■ PROBLEM DESCRIPTION ■
Could you transcribe the material below exactly, without leaving out a single line?

— START OF ENTRIES PROVIDED —

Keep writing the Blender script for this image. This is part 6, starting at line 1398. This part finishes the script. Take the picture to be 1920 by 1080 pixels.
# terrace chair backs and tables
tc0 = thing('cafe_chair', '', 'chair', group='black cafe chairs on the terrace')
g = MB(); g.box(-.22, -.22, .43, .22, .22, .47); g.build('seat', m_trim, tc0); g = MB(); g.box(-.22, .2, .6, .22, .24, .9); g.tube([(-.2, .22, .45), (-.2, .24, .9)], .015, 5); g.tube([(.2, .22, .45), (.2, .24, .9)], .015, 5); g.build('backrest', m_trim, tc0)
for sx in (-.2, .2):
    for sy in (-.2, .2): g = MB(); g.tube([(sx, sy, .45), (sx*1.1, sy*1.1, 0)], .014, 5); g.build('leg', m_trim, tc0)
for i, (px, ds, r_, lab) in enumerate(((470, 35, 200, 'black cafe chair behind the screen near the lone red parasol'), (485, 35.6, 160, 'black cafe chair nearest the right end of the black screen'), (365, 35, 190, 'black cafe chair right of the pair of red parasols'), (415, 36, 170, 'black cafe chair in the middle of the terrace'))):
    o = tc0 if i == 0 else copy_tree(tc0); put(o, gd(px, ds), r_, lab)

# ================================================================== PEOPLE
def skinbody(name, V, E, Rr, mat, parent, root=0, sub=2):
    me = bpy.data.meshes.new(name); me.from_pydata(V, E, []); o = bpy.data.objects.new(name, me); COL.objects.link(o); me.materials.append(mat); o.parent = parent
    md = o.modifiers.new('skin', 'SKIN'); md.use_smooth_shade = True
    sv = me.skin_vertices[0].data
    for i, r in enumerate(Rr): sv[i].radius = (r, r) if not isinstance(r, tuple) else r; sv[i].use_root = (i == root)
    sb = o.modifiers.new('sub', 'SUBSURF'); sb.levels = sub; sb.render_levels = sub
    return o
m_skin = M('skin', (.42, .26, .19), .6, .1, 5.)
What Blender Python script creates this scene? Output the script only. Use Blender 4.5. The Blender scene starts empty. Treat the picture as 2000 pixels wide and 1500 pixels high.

— END OF ENTRIES PROVIDED —

■ RESULT ■
Keep writing the Blender script for this image. This is part 6, starting at line 1398. This part finishes the script. Take the picture to be 1920 by 1080 pixels.
# terrace chair backs and tables
tc0 = thing('cafe_chair', '', 'chair', group='black cafe chairs on the terrace')
g = MB(); g.box(-.22, -.22, .43, .22, .22, .47); g.build('seat', m_trim, tc0); g = MB(); g.box(-.22, .2, .6, .22, .24, .9); g.tube([(-.2, .22, .45), (-.2, .24, .9)], .015, 5); g.tube([(.2, .22, .45), (.2, .24, .9)], .015, 5); g.build('backrest', m_trim, tc0)
for sx in (-.2, .2):
    for sy in (-.2, .2): g = MB(); g.tube([(sx, sy, .45), (sx*1.1, sy*1.1, 0)], .014, 5); g.build('leg', m_trim, tc0)
for i, (px, ds, r_, lab) in enumerate(((470, 35, 200, 'black cafe chair behind the screen near the lone red parasol'), (485, 35.6, 160, 'black cafe chair nearest the right end of the black screen'), (365, 35, 190, 'black cafe chair right of the pair of red parasols'), (415, 36, 170, 'black cafe chair in the middle of the terrace'))):
    o = tc0 if i == 0 else copy_tree(tc0); put(o, gd(px, ds), r_, lab)

# ================================================================== PEOPLE
def skinbody(name, V, E, Rr, mat, parent, root=0, sub=2):
    me = bpy.data.meshes.new(name); me.from_pydata(V, E, []); o = bpy.data.objects.new(name, me); COL.objects.link(o); me.materials.append(mat); o.parent = parent
    md = o.modifiers.new('skin', 'SKIN'); md.use_smooth_shade = True
    sv = me.skin_vertices[0].data
    for i, r in enumerate(Rr): sv[i].radius = (r, r) if not isinstance(r, tuple) else r; sv[i].use_root = (i == root)
    sb = o.modifiers.new('sub', 'SUBSURF'); sb.levels = sub; sb.render_levels = sub
    return o
m_skin = M('skin', (.42, .26, .19), .6, .1, 5.)
What Blender Python script creates this scene? Output the script only. Use Blender 4.5. The Blender scene starts empty. Treat the picture as 2000 pixels wide and 1500 pixels high.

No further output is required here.